Story is integral to much of Lomax’s work — an artistic practice through which he communes with West African cultural practices. Lomax said his work as both a composer and a drummer draws from the West African tradition of the jali, also known by the French term “griot” — living archives of oral history and tradition.

“They use music, dance and storytelling to remind the members of their community who they are … celebrating the heroes, sheroes and theyroes of the community,” Lomax said. “As a drummer, I have to tell stories, because that’s what the drums do in African context.”

Earlier this year, the Mark Lomax Trio delved into stories again as they presented “The Resurrection Project,”  a live performance piece that reimagined their 2014 album “Isis and Osiris.” The work presented the ancient resurrection story of the Egyptian gods Isis and Osiris — known by the names Ausar and Auset in the indigenous African Kemetic tradition — during the holy season in which Christian tradition celebrates Easter, the resurrection of Jesus.

Lomax said his upbringing was steeped in a fusion of spiritual traditions by his father, the Rev.
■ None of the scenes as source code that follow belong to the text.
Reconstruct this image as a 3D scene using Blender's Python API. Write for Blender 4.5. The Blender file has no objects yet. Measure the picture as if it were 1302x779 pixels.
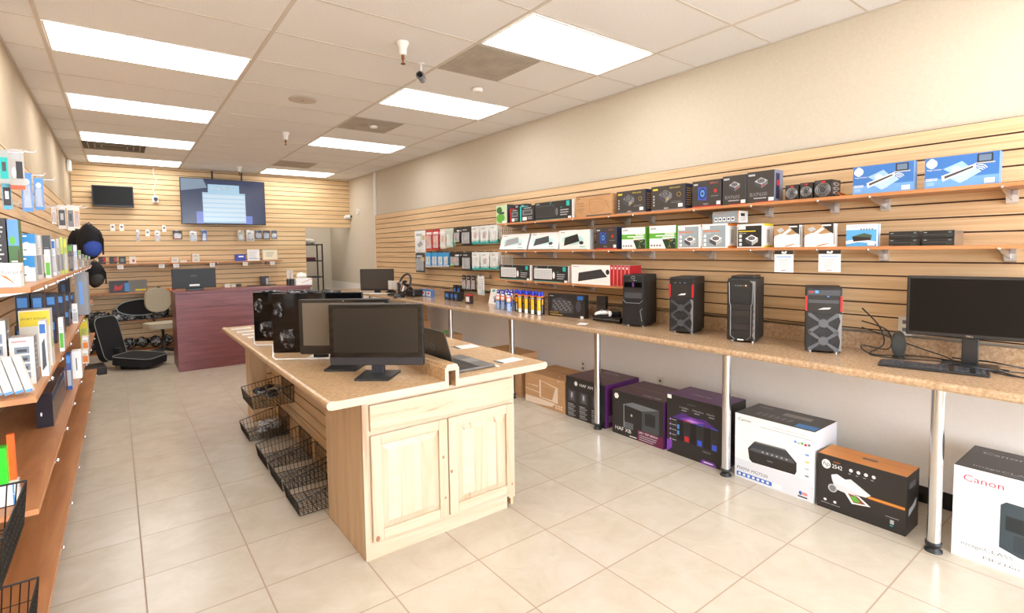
import bpy, bmesh, math, random
from mathutils import Vector, Matrix
random.seed(7)
S = bpy.context.scene
COL = S.collection
# ------------------------------------------------------------------ camera, world, exposure
CH = 1.585
FPX, PX, PY = 659.98, 651.0, 355.67
YAW, PITCH, ROLL = 0.6455, 0.0595, -0.0147
cy_, sy_ = math.cos(YAW), math.sin(YAW); cp_, sp_ = math.cos(PITCH), math.sin(PITCH); cr_, sr_ = math.cos(ROLL), math.sin(ROLL)
FWD = Vector((sy_*cp_, cy_*cp_, -sp_)); R0 = Vector((cy_, -sy_, 0)); U0 = R0.cross(FWD)
RIGHT = R0*cr_ + U0*sr_; UP = -R0*sr_ + U0*cr_
cam_d = bpy.data.cameras.new('camera'); cam = bpy.data.objects.new('camera', cam_d); COL.objects.link(cam)
cam_d.sensor_fit = 'HORIZONTAL'; cam_d.sensor_width = 36; cam_d.lens = FPX/1302*36
cam_d.shift_x = 0; cam_d.shift_y = -(389.5-PY)/1302; cam_d.clip_start = .05; cam_d.clip_end = 200
cam.matrix_world = Matrix(((RIGHT.x, UP.x, -FWD.x, 0), (RIGHT.y, UP.y, -FWD.y, 0), (RIGHT.z, UP.z, -FWD.z, CH), (0, 0, 0, 1)))
S.camera = cam
vs = S.view_settings; vs.view_transform = 'Standard'; vs.look = 'None'; vs.gamma = 1; vs.use_curve_mapping = False
vs.exposure = 0.98
w = bpy.data.worlds.new('sky'); S.world = w; w.use_nodes = True
bg = w.node_tree.nodes['Background']; bg.inputs[0].default_value = (.85, .935, 1.05, 1); bg.inputs[1].default_value = 7.0
LAMP_STRENGTH = 4.9

def at(px, py, x=None, y=None, z=None):
    """room point seen at a photo pixel, on the plane x=, y= or z="""
    d = RIGHT*((px-PX)/FPX) + UP*(-(py-PY)/FPX) + FWD
    if x is not None: t = x/d.x
    elif y is not None: t = y/d.y
    else: t = (z-CH)/d.z
    return Vector((d.x*t, d.y*t, CH+d.z*t))

# ------------------------------------------------------------------ materials
def lin(h):
    h = h.lstrip('#'); o = []
    for i in (0, 2, 4):
        c = int(h[i:i+2], 16)/255
        o.append(c/12.92 if c <= .04045 else ((c+.055)/1.055)**2.4)
    return (*o, 1)
MC = {}
def pm(h, r=.5, m=0, spec=.5, em=0, alpha=1, trans=0):
    k = (h, r, m, spec, em, alpha, trans)
    if k in MC: return MC[k]
    a = bpy.data.materials.new('paint_'+h.strip('#')); a.use_nodes = True; n = a.node_tree.nodes; b = n['Principled BSDF']
    b.inputs['Base Color'].default_value = lin(h); b.inputs['Roughness'].default_value = r; b.inputs['Metallic'].default_value = m
    b.inputs['Specular IOR Level'].default_value = spec
    if em: b.inputs['Base Color'].default_value = (.02, .02, .02, 1)
    if em: b.inputs['Emission Color'].default_value = lin(h); b.inputs['Emission Strength'].default_value = em
    if alpha < 1: b.inputs['Alpha'].default_value = alpha
    if trans: b.inputs['Transmission Weight'].default_value = trans; b.inputs['IOR'].default_value = 1.3
    MC[k] = a; return a
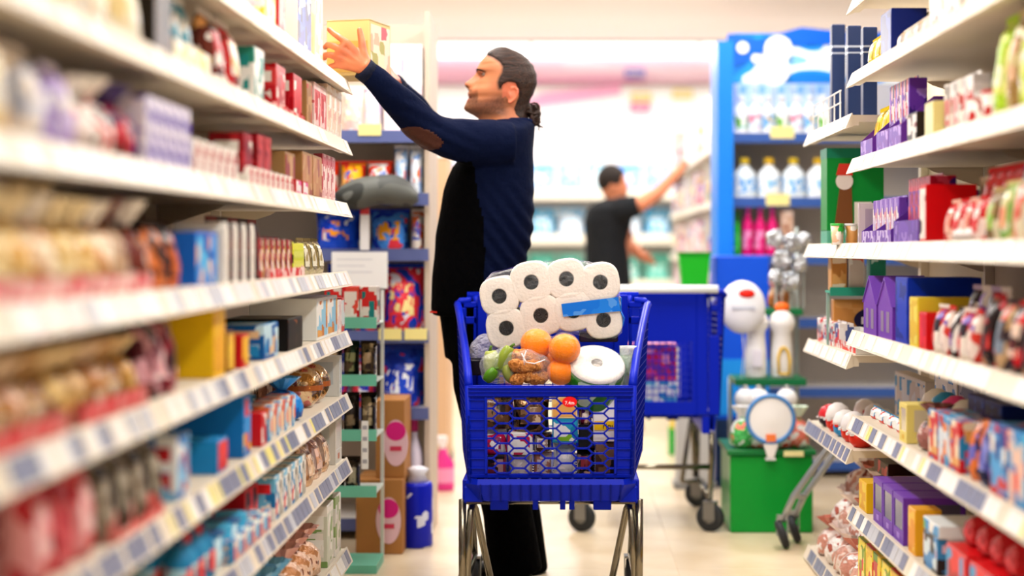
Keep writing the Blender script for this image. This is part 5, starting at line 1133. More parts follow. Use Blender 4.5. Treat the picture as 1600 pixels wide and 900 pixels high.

Mark A. Lomax, who is pastor of First Afrikan Presbyterian Church near Atlanta, Georgia, and who wrote the liner notes for “Isis and Osiris.” His father’s years of theological study, Lomax said, have been focused on “understanding the tradition and development of spiritual thought from Kemet until today.”

“He continues to work within the Christian tradition, because his research has shown him that [Christianity] is indeed an African tradition,” Lomax said. “Most people don’t see it that way, so I’ve always been that guy that’s kind of in the middle.”

And spirituality plays a part in all of Lomax’s music, he said. Citing jazz musicians John Coltrane, Alice Coltrane, Pharoah Sanders, McCoy Tyner and Ohio’s own Albert Ayler, he said there’s a “consistent thread of improvising musicians in Black art music being connected to the Black church.”

“There’s no sacred/secular dichotomy in traditional African thought — and there really isn’t in African American thought, either,” he said.

At the time of his News interview, Lomax said he and the other Trio members hadn’t yet landed on a complete program for their upcoming show at the Foundry; that afternoon, he was putting the finishing touches on an orchestral piece he had been commissioned to compose, after which he and the Trio planned to put together their set list. He said, however, that the Trio would likely play a “hodgepodge,” including selections from their recently released tribute to Charles Mingus, as well as some Thelonius Monk tunes, some originals and improvisational pieces.

“There’s a lot obviously going on in the world, so we want to improvise on the theme of world peace,” he said. “Given the holiday season, I think that’s more than appropriate.”